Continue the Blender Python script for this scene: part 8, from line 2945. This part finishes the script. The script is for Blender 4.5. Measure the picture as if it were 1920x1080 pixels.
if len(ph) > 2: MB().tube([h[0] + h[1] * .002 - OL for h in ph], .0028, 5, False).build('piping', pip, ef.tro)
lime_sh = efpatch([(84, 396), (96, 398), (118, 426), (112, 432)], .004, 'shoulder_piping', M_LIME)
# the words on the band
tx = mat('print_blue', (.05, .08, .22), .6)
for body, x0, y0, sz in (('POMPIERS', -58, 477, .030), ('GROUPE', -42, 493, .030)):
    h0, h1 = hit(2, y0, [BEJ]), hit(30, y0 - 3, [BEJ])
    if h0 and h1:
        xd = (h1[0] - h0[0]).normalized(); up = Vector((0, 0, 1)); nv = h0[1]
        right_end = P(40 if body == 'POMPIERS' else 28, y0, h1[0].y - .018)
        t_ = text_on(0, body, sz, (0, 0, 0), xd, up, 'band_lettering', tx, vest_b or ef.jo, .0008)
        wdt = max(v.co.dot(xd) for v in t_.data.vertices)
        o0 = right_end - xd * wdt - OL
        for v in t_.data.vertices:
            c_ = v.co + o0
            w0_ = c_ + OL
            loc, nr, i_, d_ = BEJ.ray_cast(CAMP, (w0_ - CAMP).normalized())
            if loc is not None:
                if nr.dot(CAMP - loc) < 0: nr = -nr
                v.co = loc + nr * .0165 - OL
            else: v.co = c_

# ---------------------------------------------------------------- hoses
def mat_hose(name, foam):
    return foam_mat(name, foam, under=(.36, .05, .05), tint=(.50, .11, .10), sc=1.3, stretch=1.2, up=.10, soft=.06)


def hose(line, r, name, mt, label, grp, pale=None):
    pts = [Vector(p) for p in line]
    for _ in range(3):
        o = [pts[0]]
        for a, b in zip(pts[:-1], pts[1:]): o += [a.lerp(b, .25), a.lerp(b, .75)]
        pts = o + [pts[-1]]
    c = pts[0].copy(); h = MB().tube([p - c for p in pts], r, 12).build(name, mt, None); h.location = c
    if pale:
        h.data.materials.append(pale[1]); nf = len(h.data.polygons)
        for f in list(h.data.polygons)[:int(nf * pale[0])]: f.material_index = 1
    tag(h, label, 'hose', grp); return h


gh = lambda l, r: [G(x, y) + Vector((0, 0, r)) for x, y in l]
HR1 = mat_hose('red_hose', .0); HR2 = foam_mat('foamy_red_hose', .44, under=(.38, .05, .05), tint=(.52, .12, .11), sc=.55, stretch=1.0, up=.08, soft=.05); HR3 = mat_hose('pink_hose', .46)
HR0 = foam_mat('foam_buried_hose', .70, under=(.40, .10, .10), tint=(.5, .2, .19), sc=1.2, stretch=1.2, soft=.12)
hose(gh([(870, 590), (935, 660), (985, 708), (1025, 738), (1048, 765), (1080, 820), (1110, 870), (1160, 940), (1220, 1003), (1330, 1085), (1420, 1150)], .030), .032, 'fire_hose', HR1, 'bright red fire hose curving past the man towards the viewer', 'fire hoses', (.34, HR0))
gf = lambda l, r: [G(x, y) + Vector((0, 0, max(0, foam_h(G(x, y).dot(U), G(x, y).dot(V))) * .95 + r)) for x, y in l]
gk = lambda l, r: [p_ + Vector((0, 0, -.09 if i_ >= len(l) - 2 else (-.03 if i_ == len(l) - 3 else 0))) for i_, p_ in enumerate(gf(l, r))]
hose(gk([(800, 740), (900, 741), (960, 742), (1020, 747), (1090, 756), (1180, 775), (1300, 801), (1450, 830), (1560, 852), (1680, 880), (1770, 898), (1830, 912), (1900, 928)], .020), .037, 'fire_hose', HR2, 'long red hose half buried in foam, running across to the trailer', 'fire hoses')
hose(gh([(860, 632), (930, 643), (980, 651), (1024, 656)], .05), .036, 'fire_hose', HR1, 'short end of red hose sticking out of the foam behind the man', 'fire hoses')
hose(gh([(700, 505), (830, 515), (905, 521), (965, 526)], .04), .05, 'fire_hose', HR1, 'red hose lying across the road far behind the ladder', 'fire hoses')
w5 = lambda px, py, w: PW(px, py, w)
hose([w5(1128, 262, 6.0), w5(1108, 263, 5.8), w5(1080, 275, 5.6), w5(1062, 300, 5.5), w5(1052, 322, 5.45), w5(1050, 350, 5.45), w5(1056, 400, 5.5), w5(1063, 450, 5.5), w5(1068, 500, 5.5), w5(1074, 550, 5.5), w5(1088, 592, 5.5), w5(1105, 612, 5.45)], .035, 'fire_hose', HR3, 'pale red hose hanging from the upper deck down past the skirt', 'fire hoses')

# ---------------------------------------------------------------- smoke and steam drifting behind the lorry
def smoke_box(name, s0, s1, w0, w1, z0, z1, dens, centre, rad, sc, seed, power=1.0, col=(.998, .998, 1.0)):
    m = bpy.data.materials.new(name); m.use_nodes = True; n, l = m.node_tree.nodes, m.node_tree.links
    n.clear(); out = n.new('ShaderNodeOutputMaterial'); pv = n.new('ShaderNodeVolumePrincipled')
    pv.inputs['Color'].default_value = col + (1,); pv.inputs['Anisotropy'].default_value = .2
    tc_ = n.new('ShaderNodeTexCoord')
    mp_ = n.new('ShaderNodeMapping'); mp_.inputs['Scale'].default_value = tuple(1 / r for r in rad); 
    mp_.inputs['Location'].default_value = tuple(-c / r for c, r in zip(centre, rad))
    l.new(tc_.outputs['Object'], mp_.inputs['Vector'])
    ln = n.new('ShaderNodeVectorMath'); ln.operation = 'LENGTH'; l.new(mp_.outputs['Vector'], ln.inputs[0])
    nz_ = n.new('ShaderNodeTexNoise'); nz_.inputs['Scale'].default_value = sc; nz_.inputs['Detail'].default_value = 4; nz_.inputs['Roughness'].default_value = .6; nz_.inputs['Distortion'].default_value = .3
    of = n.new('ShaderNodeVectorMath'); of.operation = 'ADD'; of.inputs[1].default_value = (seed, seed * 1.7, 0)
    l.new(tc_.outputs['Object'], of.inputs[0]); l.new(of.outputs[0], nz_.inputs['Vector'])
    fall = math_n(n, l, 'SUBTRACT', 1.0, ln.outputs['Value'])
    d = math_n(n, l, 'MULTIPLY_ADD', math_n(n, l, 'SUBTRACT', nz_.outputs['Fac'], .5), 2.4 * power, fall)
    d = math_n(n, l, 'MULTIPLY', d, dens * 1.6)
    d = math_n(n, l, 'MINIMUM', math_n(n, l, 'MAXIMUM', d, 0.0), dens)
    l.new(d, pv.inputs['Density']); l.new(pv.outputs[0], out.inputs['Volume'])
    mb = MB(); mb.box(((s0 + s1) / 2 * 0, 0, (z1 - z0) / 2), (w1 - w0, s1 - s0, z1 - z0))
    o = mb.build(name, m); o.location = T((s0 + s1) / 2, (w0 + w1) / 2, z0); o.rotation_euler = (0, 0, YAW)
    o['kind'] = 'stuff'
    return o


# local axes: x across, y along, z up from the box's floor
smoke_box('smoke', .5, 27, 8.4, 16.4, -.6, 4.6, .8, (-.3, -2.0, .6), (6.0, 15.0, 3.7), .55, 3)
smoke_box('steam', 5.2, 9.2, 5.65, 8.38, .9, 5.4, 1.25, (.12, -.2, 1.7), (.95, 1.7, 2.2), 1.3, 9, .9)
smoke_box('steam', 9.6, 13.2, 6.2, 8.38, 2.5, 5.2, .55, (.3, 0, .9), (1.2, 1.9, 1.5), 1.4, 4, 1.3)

### What the task asks
Write the material out again in its entirety, exactly as shown.

### Written answer
Continue the Blender Python script for this scene: part 8, from line 2945. This part finishes the script. The script is for Blender 4.5. Measure the picture as if it were 1920x1080 pixels.
if len(ph) > 2: MB().tube([h[0] + h[1] * .002 - OL for h in ph], .0028, 5, False).build('piping', pip, ef.tro)
lime_sh = efpatch([(84, 396), (96, 398), (118, 426), (112, 432)], .004, 'shoulder_piping', M_LIME)
# the words on the band
tx = mat('print_blue', (.05, .08, .22), .6)
for body, x0, y0, sz in (('POMPIERS', -58, 477, .030), ('GROUPE', -42, 493, .030)):
    h0, h1 = hit(2, y0, [BEJ]), hit(30, y0 - 3, [BEJ])
    if h0 and h1:
        xd = (h1[0] - h0[0]).normalized(); up = Vector((0, 0, 1)); nv = h0[1]
        right_end = P(40 if body == 'POMPIERS' else 28, y0, h1[0].y - .018)
        t_ = text_on(0, body, sz, (0, 0, 0), xd, up, 'band_lettering', tx, vest_b or ef.jo, .0008)
        wdt = max(v.co.dot(xd) for v in t_.data.vertices)
        o0 = right_end - xd * wdt - OL
        for v in t_.data.vertices:
            c_ = v.co + o0
            w0_ = c_ + OL
            loc, nr, i_, d_ = BEJ.ray_cast(CAMP, (w0_ - CAMP).normalized())
            if loc is not None:
                if nr.dot(CAMP - loc) < 0: nr = -nr
                v.co = loc + nr * .0165 - OL
            else: v.co = c_

# ---------------------------------------------------------------- hoses
def mat_hose(name, foam):
    return foam_mat(name, foam, under=(.36, .05, .05), tint=(.50, .11, .10), sc=1.3, stretch=1.2, up=.10, soft=.06)


def hose(line, r, name, mt, label, grp, pale=None):
    pts = [Vector(p) for p in line]
    for _ in range(3):
        o = [pts[0]]
        for a, b in zip(pts[:-1], pts[1:]): o += [a.lerp(b, .25), a.lerp(b, .75)]
        pts = o + [pts[-1]]
    c = pts[0].copy(); h = MB().tube([p - c for p in pts], r, 12).build(name, mt, None); h.location = c
    if pale:
        h.data.materials.append(pale[1]); nf = len(h.data.polygons)
        for f in list(h.data.polygons)[:int(nf * pale[0])]: f.material_index = 1
    tag(h, label, 'hose', grp); return h


gh = lambda l, r: [G(x, y) + Vector((0, 0, r)) for x, y in l]
HR1 = mat_hose('red_hose', .0); HR2 = foam_mat('foamy_red_hose', .44, under=(.38, .05, .05), tint=(.52, .12, .11), sc=.55, stretch=1.0, up=.08, soft=.05); HR3 = mat_hose('pink_hose', .46)
HR0 = foam_mat('foam_buried_hose', .70, under=(.40, .10, .10), tint=(.5, .2, .19), sc=1.2, stretch=1.2, soft=.12)
hose(gh([(870, 590), (935, 660), (985, 708), (1025, 738), (1048, 765), (1080, 820), (1110, 870), (1160, 940), (1220, 1003), (1330, 1085), (1420, 1150)], .030), .032, 'fire_hose', HR1, 'bright red fire hose curving past the man towards the viewer', 'fire hoses', (.34, HR0))
gf = lambda l, r: [G(x, y) + Vector((0, 0, max(0, foam_h(G(x, y).dot(U), G(x, y).dot(V))) * .95 + r)) for x, y in l]
gk = lambda l, r: [p_ + Vector((0, 0, -.09 if i_ >= len(l) - 2 else (-.03 if i_ == len(l) - 3 else 0))) for i_, p_ in enumerate(gf(l, r))]
hose(gk([(800, 740), (900, 741), (960, 742), (1020, 747), (1090, 756), (1180, 775), (1300, 801), (1450, 830), (1560, 852), (1680, 880), (1770, 898), (1830, 912), (1900, 928)], .020), .037, 'fire_hose', HR2, 'long red hose half buried in foam, running across to the trailer', 'fire hoses')
hose(gh([(860, 632), (930, 643), (980, 651), (1024, 656)], .05), .036, 'fire_hose', HR1, 'short end of red hose sticking out of the foam behind the man', 'fire hoses')
hose(gh([(700, 505), (830, 515), (905, 521), (965, 526)], .04), .05, 'fire_hose', HR1, 'red hose lying across the road far behind the ladder', 'fire hoses')
w5 = lambda px, py, w: PW(px, py, w)
hose([w5(1128, 262, 6.0), w5(1108, 263, 5.8), w5(1080, 275, 5.6), w5(1062, 300, 5.5), w5(1052, 322, 5.45), w5(1050, 350, 5.45), w5(1056, 400, 5.5), w5(1063, 450, 5.5), w5(1068, 500, 5.5), w5(1074, 550, 5.5), w5(1088, 592, 5.5), w5(1105, 612, 5.45)], .035, 'fire_hose', HR3, 'pale red hose hanging from the upper deck down past the skirt', 'fire hoses')

# ---------------------------------------------------------------- smoke and steam drifting behind the lorry
def smoke_box(name, s0, s1, w0, w1, z0, z1, dens, centre, rad, sc, seed, power=1.0, col=(.998, .998, 1.0)):
    m = bpy.data.materials.new(name); m.use_nodes = True; n, l = m.node_tree.nodes, m.node_tree.links
    n.clear(); out = n.new('ShaderNodeOutputMaterial'); pv = n.new('ShaderNodeVolumePrincipled')
    pv.inputs['Color'].default_value = col + (1,); pv.inputs['Anisotropy'].default_value = .2
    tc_ = n.new('ShaderNodeTexCoord')
    mp_ = n.new('ShaderNodeMapping'); mp_.inputs['Scale'].default_value = tuple(1 / r for r in rad); 
    mp_.inputs['Location'].default_value = tuple(-c / r for c, r in zip(centre, rad))
    l.new(tc_.outputs['Object'], mp_.inputs['Vector'])
    ln = n.new('ShaderNodeVectorMath'); ln.operation = 'LENGTH'; l.new(mp_.outputs['Vector'], ln.inputs[0])
    nz_ = n.new('ShaderNodeTexNoise'); nz_.inputs['Scale'].default_value = sc; nz_.inputs['Detail'].default_value = 4; nz_.inputs['Roughness'].default_value = .6; nz_.inputs['Distortion'].default_value = .3
    of = n.new('ShaderNodeVectorMath'); of.operation = 'ADD'; of.inputs[1].default_value = (seed, seed * 1.7, 0)
    l.new(tc_.outputs['Object'], of.inputs[0]); l.new(of.outputs[0], nz_.inputs['Vector'])
    fall = math_n(n, l, 'SUBTRACT', 1.0, ln.outputs['Value'])
    d = math_n(n, l, 'MULTIPLY_ADD', math_n(n, l, 'SUBTRACT', nz_.outputs['Fac'], .5), 2.4 * power, fall)
    d = math_n(n, l, 'MULTIPLY', d, dens * 1.6)
    d = math_n(n, l, 'MINIMUM', math_n(n, l, 'MAXIMUM', d, 0.0), dens)
    l.new(d, pv.inputs['Density']); l.new(pv.outputs[0], out.inputs['Volume'])
    mb = MB(); mb.box(((s0 + s1) / 2 * 0, 0, (z1 - z0) / 2), (w1 - w0, s1 - s0, z1 - z0))
    o = mb.build(name, m); o.location = T((s0 + s1) / 2, (w0 + w1) / 2, z0); o.rotation_euler = (0, 0, YAW)
    o['kind'] = 'stuff'
    return o


# local axes: x across, y along, z up from the box's floor
smoke_box('smoke', .5, 27, 8.4, 16.4, -.6, 4.6, .8, (-.3, -2.0, .6), (6.0, 15.0, 3.7), .55, 3)
smoke_box('steam', 5.2, 9.2, 5.65, 8.38, .9, 5.4, 1.25, (.12, -.2, 1.7), (.95, 1.7, 2.2), 1.3, 9, .9)
smoke_box('steam', 9.6, 13.2, 6.2, 8.38, 2.5, 5.2, .55, (.3, 0, .9), (1.2, 1.9, 1.5), 1.4, 4, 1.3)